On Friday, anti-government forces who had advanced to within 80km of Gaddafi's stronghold in the capital were forced to retreat after coming under a barrage of rocket fire from government forces.

A rebel advance five days before to the outskirts of the small town of Bir al-Ghanam had raised the possibility of a breakthrough in the four-month old conflict that has become the bloodiest of the "Arab Spring" uprisings.

Rebel fighters who had been on the outskirts of the small town of Bir al-Ghanam and preparing for an attack were forced to pull back under fire from Russian-made Grad rockets, said a Reuters photographer in Bir-Ayyad, 30km to the south.

He said the rocket barrage was now reaching as far back as Bir-Ayyad, a road junction in the foothills of the Western Mountain range southwest of Tripoli from where the rebels had launched their advance last week.

The reversal underlines the resilience of Gaddafi's forces, who have withstood 15 weeks of bombardment by NATO missiles and warplanes, and attempts by rebels on three fronts to break through their lines.

The Libyan conflict has sent ripples far beyond the North African country of six million people.

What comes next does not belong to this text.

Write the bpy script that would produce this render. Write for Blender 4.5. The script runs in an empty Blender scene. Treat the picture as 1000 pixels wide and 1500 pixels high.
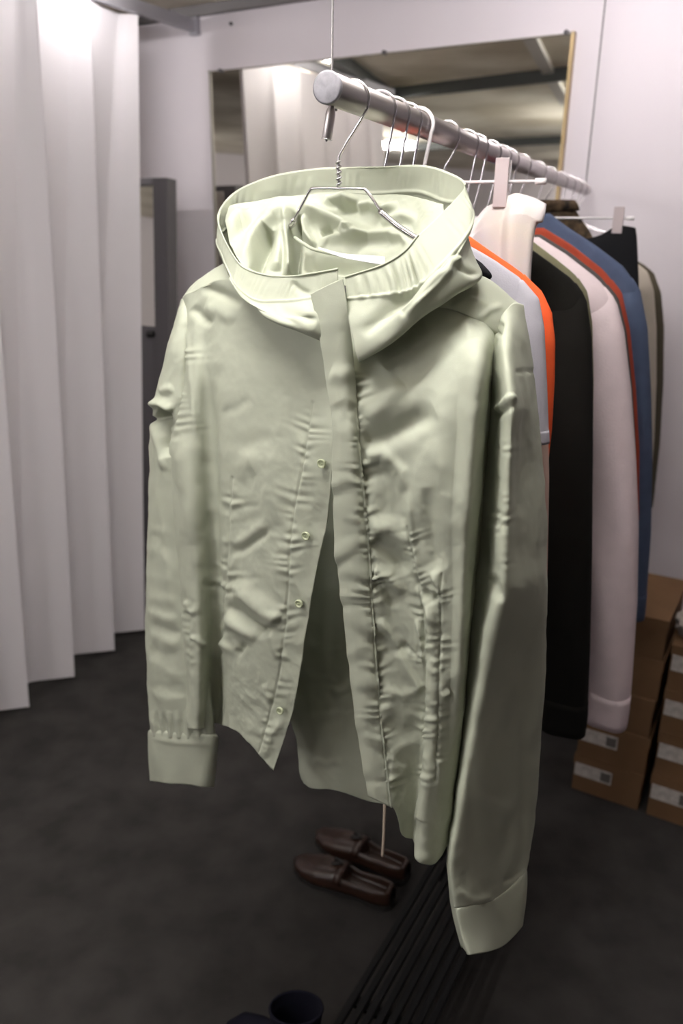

The fighting has halted Libyan oil exports, helping push up world crude prices to about $111 a barrel.

AU's stance on ICC warrant

Meanwhile, the African Union [AU] on Friday said it will not execute an International Criminal Court [ICC] arrest warrant issued for the Libyan leader.

"The African Union's stance on the arrest warrant hardly comes as surprise," Yvonne Ndege, Al Jazeera's correspondent in Malabo said.

"This clearly sets African nations on a further collision course with the ICC."

African leaders at the AU summit in Equatorial Guinea said the warrant issued last week "seriously complicates" efforts to find a peaceful solution to the Libyan conflict.

The warrant "seriously complicates the efforts aimed at finding a negotiated political settlement to the crisis in Libya, which will also address, in a mutually reinforcing way, issues related to impunity and reconciliation," it said.

An assembly of the summit decided that "AU member states shall not  cooperate in the execution of the arrest warrant," according to a text of the  decisions.